Dan bisa jadi, perintah itu membuat KAI bergeming pada keputusannya.
“Bangunan yang saudara gunakan berdiri di atas aset tanah PT KAI,” kata Drajad Firmansyah, Senior Manager Penjagaan Aset Daop I PT KAI dalam
surat resmi pada 5 April.
“Kami sampaikan saudara untuk segera mengosongkan dan membongkar sendiri paling lambat 9 April.”
Warga Manggarai akhirnya meminta perlindungan ke Presiden Jokowi.
Mereka mengirimkan surat ke Presiden melalui Sekretariat Negara tertanggal 6 April atau sehari setelah ada surat ancaman penggusuran dari KAI.

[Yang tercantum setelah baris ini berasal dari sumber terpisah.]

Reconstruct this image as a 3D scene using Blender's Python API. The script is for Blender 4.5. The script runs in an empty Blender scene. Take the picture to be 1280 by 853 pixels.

Itikad Tak BaikDalam surat itu, warga menyatakan melibatkan aparat kepolisian merupakan salah satu ciri itikad tak baik dari perusahaan milik negara tersebut.
“KAI melibatkan kepolisian, maupun TNI dan petugas Satpol PP dalam hal ini melakukan upaya paksa pembongkaran,” demikian salah satu isi surat tersebut.
“Kami meminta perlindungan kepada Komnas HAM dan Presiden Republik Indonesia.”
“Kami orang kecil, lindungi kami,” kata Setiawati, salah satu warga.
"Kakek saya tinggal di sini lebih dulu," kata Sumariyati Wulandari, warga lainnya. "Kini anak saya sekolah SD."
Tetapi, surat Jokowi akan dibalas paling lambat akhir April mendatang atau sepuluh hari kerja sejak diterima oleh Sektretariat Negara.
Sebagian warga pun bersiap-siap menghadapi rencana penggusuran sejak akhir pekan lalu. Mereka mendirikan posko. Menjaganya secara bergantian. Ada kudapan dan minuman. Dan pada Minggu 9 April, tak ada satu pun yang membongkar rumah mereka—seperti yang diinginkan oleh KAI.
Termasuk Siti Sukaesih.
Siang itu, perempuan tersebut ditemani keluarga dan temannya datang ke posko. Dia memakai jilbab ungu dan duduk di salah satu kursi plastik. Ada panganan tradisional macam pisang rebus dan ubi di meja. Warga lainnya pun berkumpul.
“Mereka (KAI) enggak pernah ketok pintu,” kata Siti. “Saya enggak mau tanda tangani apa pun.”